Tomorrow I’m switching back to early morning walks – it is getting dark too early to walk the dogs after I finish my lessons. At least two or three lessons last week finished in darkness. Still, it is warm and the weather looks to continue this week – up to 29°C and just delightful for me. Nothing needs water and it’s giving me time to catch up in the garden too. I even planted some of next year’s perennials a couple of weeks ago – most of which are popping up their first shoots. Foxgloves, rudbeckia, echinacea, nigella. It will certainly take the pressure off next March and April!

52 Mondays #34

52 Mondays 34

 

The first week of la rentrée, the return to school. I’ve had lessons every morning through August, so I am not feeling the sudden jolt of back-to-schoolness that I am sure many other people are feeling. The evenings are shorter now – it’s dark by 9 and I’m suddenly scrabbling about trying to get the dogs out and walked by 7.30. Soon, it’ll be back to early morning walks and snatched midday breaks. Not such a hardship when it is a little cooler! 

Bit of an Indian summer at the moment – mid 20s – but it is cooler at night. Time to get the chimney swept and the wood in for winter. 

It has been one of those years where you wait and wait for summer to arrive properly, and it never does. That’s okay with me – it has not been wet, just cool. No weeks on end of temperatures fit for lizard kings.
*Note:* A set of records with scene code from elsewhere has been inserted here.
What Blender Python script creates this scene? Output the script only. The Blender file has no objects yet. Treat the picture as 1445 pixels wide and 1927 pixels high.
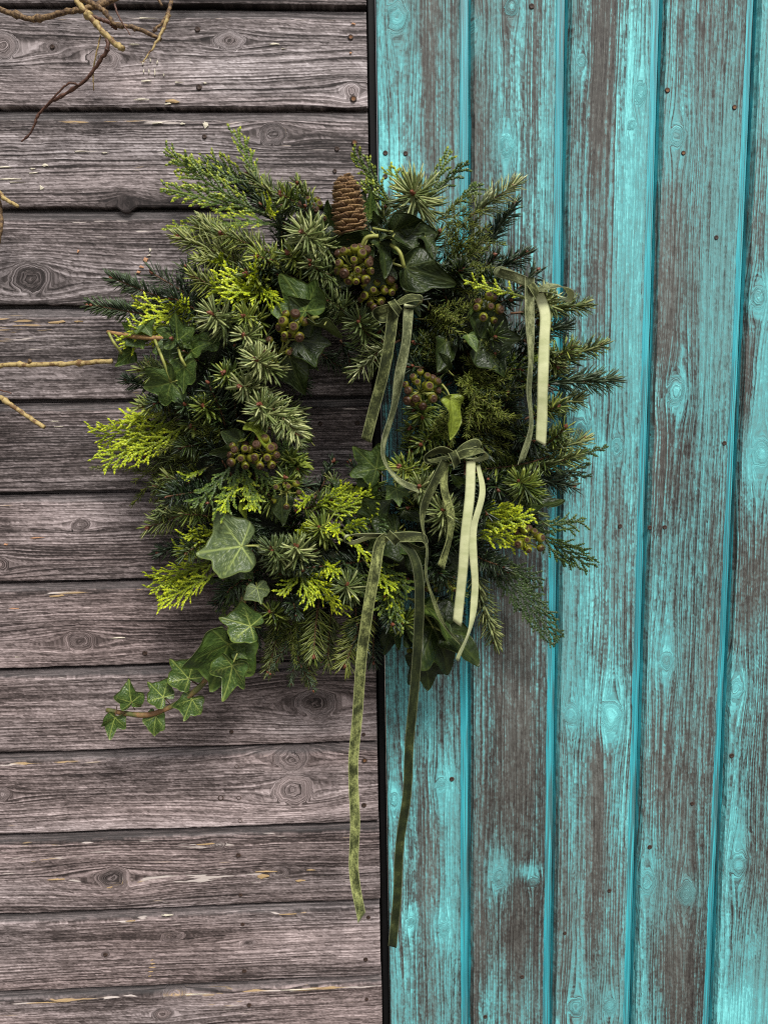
import bpy, math
import numpy as np
from mathutils import Matrix, Vector

# ------------------------------------------------------------------ camera, sky, sun, exposure
SC = bpy.context.scene
PW, PH = 1445.0, 1927.0            # size of the photograph in pixels
FP = 0.751 * PH                    # focal length in those pixels (26 mm equivalent)
D, ZC = 1.03, 1.72                 # camera distance from the wall face (y = 0) and height
YAW, PITCH, ROLL = -0.04271976, -0.12843776, -0.01405908
def _rz(a): return np.array([[math.cos(a), -math.sin(a), 0], [math.sin(a), math.cos(a), 0], [0, 0, 1]])
def _rx(a): return np.array([[1, 0, 0], [0, math.cos(a), -math.sin(a)], [0, math.sin(a), math.cos(a)]])
RM = _rz(YAW) @ _rx(math.pi / 2 + PITCH) @ _rz(ROLL)
CAM = np.array([0.0, -D, ZC])
cd = bpy.data.cameras.new('camera'); cam = bpy.data.objects.new('camera', cd)
SC.collection.objects.link(cam); SC.camera = cam
cd.sensor_fit = 'VERTICAL'; cd.sensor_height = 36; cd.sensor_width = 27; cd.lens = 0.751 * 36
cd.clip_start = 0.02; cd.clip_end = 500
_m = Matrix.Identity(4)
for i in range(3):
    for j in range(3): _m[i][j] = RM[i, j]
    _m[i][3] = CAM[i]
cam.matrix_world = _m

SUN_EL, SUN_AZ = math.radians(50), math.radians(22)   # azimuth: from straight in front of the wall towards the right
w = bpy.data.worlds.new('World'); SC.world = w; w.use_nodes = True
nt = w.node_tree; bg = nt.nodes['Background']
sky = nt.nodes.new('ShaderNodeTexSky'); sky.sky_type = 'NISHITA'; sky.sun_disc = False
sky.sun_elevation = SUN_EL; sky.sun_rotation = math.pi - SUN_AZ; sky.dust_density = 3.0; sky.air_density = 1.0
hs = nt.nodes.new('ShaderNodeHueSaturation'); hs.inputs['Saturation'].default_value = 0.06
nt.links.new(sky.outputs[0], hs.inputs['Color']); nt.links.new(hs.outputs[0], bg.inputs['Color'])
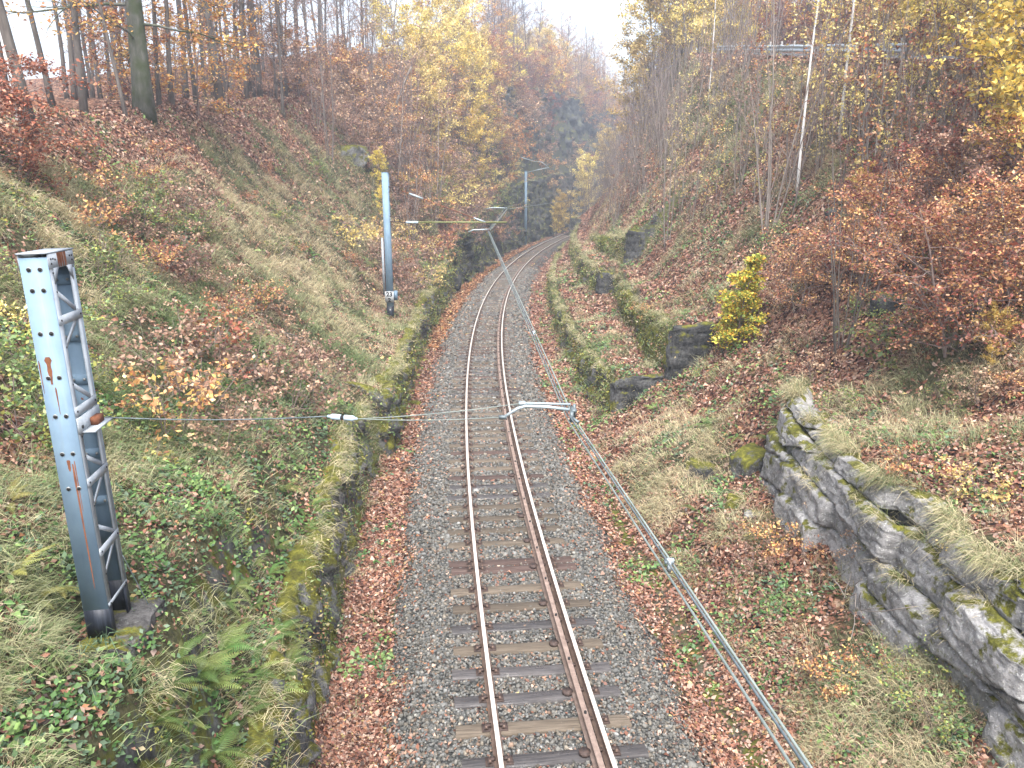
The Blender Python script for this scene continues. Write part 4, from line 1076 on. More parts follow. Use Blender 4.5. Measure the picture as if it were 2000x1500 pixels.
def lattice_mast():
    bx, by, bz = -4.09, 6.9, 3.22; RX = -4.055
    root = thing('catenary_mast', 'pale blue riveted lattice mast with black foot on concrete block', 'mast', (RX, by, bz))
    root.rotation_euler = (0, -.024, .13)
    x0, x1 = -4.205, -3.975
    grp = []
    before = set(bpy.data.objects)
    channel(x0, x1, 6.65, 1, bz, 6.9, bz + .30, root, True)
    channel(x0, x1, 7.17, -1, bz, 6.93, bz + .34, root, False)
    # top plates
    mb = MB()
    mb.box(((x0 + x1) / 2, 6.91, 6.935), (.25, .56, .012), 0)
    mb.box((x1 + .004, 6.91, 6.86), (.008, .515, .13), 0)
    mb.box((x0 - .004, 6.91, 6.86), (.008, .515, .13), 0)
    for yy, dy in ((6.72, 1), (7.10, -1)):
        v = [(x1 + .001, yy, 6.80), (x1 + .009, yy, 6.80), (x1 + .001, yy, 6.66), (x1 + .009, yy, 6.66), (x1 + .001, yy + dy * .11, 6.80), (x1 + .009, yy + dy * .11, 6.80)]
        mb.add(v, [np.array([(0, 2, 4), (1, 5, 3)]), np.array([(0, 1, 3, 2), (2, 3, 5, 4), (0, 4, 5, 1)])], 0)
    for yy, zz in ((6.70, 6.88), (6.70, 6.84), (6.74, 6.88), (7.12, 6.88), (7.12, 6.84), (7.08, 6.88), (7.12, 6.78), (6.70, 6.76), (6.78, 6.87)):
        mb.tube([(x1 + .008, yy, zz), (x1 + .013, yy, zz)], .009, 8, 1)
    n = 8
    for (ya, w) in ((6.84, .018), (6.88, .03), (6.93, .02), (6.98, .025)):
        P = np.array([[(x1 + .0098, ya - w, 6.925), (x1 + .0098, ya + w, 6.925)], [(x1 + .0098, ya - w * .8, 6.86), (x1 + .0098, ya + w, 6.84)], [(x1 + .0098, ya - w * .3, 6.80), (x1 + .0098, ya + w * .4, 6.80)]])
        mb.sheet(P, 2, flip=True)
    link('top_plate', mb.mesh('top_plate', [M['paint_white'], M['hole'], M['rust']]), root)
    # battens and diagonal lacing on both sides, inner web straps
    def bar(p, q, w, t, nx, name, m='paint_white'):
        p, q = np.array(p), np.array(q); d = q - p; L = np.linalg.norm(d); d /= L
        nv = np.array(nx, float); b = np.cross(nv, d)
        R = np.stack([d, b, nv], 1)
        mb = MB(); mb.box((p + q) / 2, (L, w, t), 0, R)
        for e in (p + d * .04, q - d * .04):
            mb.tube([e + nv * t * .45, e + nv * (t * .5 + .006)], .010, 8, 1)
        link(name, mb.mesh(name, [M[m], M['hole']]), root)
    for sgn, xx in ((1, x1 + .0045), (-1, x0 - .0045)):
        for zz in (6.34, 5.50, 4.81, 4.10):
            bar((xx, 6.665, zz), (xx, 7.155, zz), .085, .008, (sgn, 0, 0), 'batten')
            for dz in (.27, -.27):
                bar((xx - sgn * .013, 6.70, zz + dz), (xx - sgn * .013, 7.12, zz + .02), .045, .007, (sgn, 0, 0), 'lacing_bar')
        bar((xx, 6.665, 3.55), (xx, 7.155, 3.55), .035, .008, (sgn, 0, 0), 'batten')
    for zz in (6.66, 6.12, 5.70, 5.22, 4.95, 4.45):
        mb = MB(); mb.box(((x0 + x1) / 2, 7.150, zz), (x1 - x0 - .03, .014, .10), 0)
        for a in (-.05, .05):
            mb.tube([((x0 + x1) / 2 + a, 7.144, zz), ((x0 + x1) / 2 + a, 7.128, zz)], .014, 8, 1)
        link('web_strap', mb.mesh('web_strap', [M['paint'], M['bolt']]), root)
    # bracket that carries the pull-off cable
    mb = MB()
    mb.box((x1 + .016, 6.90, 5.37), (.012, .50, .15), 0)
    mb.box((x1 + .075, 6.93, 5.30), (.115, .46, .012), 0)
    mb.box((x1 + .05, 6.98, 5.345), (.07, .16, .07), 1)
    mb.tube([(x1 + .02, 6.72, 5.35), (x1 + .03, 6.72, 5.35)], .018, 8, 2)
    link('cable_bracket', mb.mesh('cable_bracket', [M['paint_white'], M['rust'], M['hole']]), root)
    # concrete block
    r = np.random.default_rng(4)
    yy = np.linspace(6.44, 7.42, 14); xs = np.linspace(-4.33, -3.74, 10)
    XX, YY = np.meshgrid(xs, yy, indexing='ij')
    ZZ = bz + .0 - .05 * smooth(.6, 1.0, np.abs(XX + 4.03) / .30) - .04 * smooth(.7, 1, np.abs(YY - 6.94) / .56) + (fbm(XX * 6, YY * 6, seed=2) - .5) * .06
    XX = XX + (fbm(XX * 3, YY * 4, seed=4) - .5) * .14 * (np.abs(XX + 4.03) > .2); YY = YY + (fbm(XX * 4, YY * 3, seed=5) - .5) * .14 * (np.abs(YY - 6.93) > .35)
    P = np.stack([XX, YY, ZZ], -1)
    ring = np.concatenate([P[:, 0], P[-1, 1:], P[::-1, -1][1:], P[0, ::-1][1:-1]])
    low = ring.copy(); low[:, 2] -= .75; low[:, 0] += (low[:, 0] + 4.02) * .12
    mb = MB(); mb.sheet(P)
    R2 = np.stack([ring, low], 1); R2 = np.concatenate([R2, R2[:1]]); mb.sheet(R2)
    link('concrete_footing', mb.mesh('concrete_footing', [M['rock_foot']]), root)
    for o in set(bpy.data.objects) - before:
        if o.parent == root: o.location = (-bx, -by, -bz)
    return root
lattice_mast()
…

We had a few days reach into the 30s but not as many as the last few years. I’ve started to sow some of next year’s perennials. This year has been a garden washout and I hope next year will be a better one. Been a good year for grass and not a lot else. Everything seems a month in advance of where it has been – I think it will be an early and long winter. What joy! 

I’m currently in prune mode, rampaging round the garden with secateurs and hedge-trimmers. There’s a huge beech thicket that needs taking right back down waist height, which will be a lot of fun (and sweat) to do, and there are suckers galore from one of the cherry trees. One day, I might be able to see my garden again. 
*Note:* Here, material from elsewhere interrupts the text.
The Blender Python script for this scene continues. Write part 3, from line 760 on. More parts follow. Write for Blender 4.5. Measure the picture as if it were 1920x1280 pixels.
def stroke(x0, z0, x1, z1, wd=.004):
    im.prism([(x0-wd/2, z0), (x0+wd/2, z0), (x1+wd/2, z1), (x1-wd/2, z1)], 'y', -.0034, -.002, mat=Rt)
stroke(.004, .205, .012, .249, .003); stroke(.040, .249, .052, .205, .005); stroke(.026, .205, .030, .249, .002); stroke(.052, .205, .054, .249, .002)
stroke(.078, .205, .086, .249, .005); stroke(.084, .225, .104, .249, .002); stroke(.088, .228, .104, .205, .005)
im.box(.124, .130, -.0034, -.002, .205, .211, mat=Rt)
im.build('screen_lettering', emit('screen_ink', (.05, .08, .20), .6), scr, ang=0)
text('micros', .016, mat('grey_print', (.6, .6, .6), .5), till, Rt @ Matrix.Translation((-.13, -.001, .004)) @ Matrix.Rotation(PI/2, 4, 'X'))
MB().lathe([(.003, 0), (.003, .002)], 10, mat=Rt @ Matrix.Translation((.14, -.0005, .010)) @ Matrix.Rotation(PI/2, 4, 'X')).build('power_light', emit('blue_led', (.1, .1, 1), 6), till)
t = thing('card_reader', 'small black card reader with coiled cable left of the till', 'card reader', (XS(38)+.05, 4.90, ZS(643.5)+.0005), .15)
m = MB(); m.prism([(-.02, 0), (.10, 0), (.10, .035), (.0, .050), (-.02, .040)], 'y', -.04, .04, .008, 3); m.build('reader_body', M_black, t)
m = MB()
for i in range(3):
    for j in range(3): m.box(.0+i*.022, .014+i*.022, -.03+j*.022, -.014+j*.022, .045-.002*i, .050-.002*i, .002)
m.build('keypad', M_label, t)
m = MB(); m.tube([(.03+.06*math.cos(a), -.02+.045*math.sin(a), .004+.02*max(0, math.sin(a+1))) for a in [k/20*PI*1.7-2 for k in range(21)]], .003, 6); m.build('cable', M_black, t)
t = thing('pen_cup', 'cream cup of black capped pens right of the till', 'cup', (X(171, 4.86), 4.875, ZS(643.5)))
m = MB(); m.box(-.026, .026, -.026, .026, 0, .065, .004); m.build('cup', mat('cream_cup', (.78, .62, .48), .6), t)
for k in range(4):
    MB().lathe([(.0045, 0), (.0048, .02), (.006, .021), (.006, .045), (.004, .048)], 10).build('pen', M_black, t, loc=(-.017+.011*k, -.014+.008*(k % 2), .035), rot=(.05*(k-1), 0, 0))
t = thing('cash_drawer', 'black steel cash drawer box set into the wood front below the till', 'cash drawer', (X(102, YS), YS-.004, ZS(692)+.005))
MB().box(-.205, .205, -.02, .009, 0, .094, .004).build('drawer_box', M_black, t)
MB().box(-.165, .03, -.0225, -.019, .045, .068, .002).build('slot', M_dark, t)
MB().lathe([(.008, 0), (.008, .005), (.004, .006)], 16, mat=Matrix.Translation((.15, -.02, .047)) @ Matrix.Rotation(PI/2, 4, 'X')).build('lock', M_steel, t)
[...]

My usual Wednesday classes start again tomorrow, back to busy Wednesdays. Feels a long time since the last ones in June. Then it’s the long haul through to Saturday evening. I’m trying my best to keep Sundays work-free, but it is not easy. Sometimes, I think ‘oh, it’s only one lesson’ but it’s often bang slap in the middle of the things I usually do, and I waste the time before in messing about and setting up. Hopefully, I can actually have a day off from time to time!

Now we’re back in the school saddle, feels like time to revive the Wednesday Whoo, or even a feel-good Friday. We will see!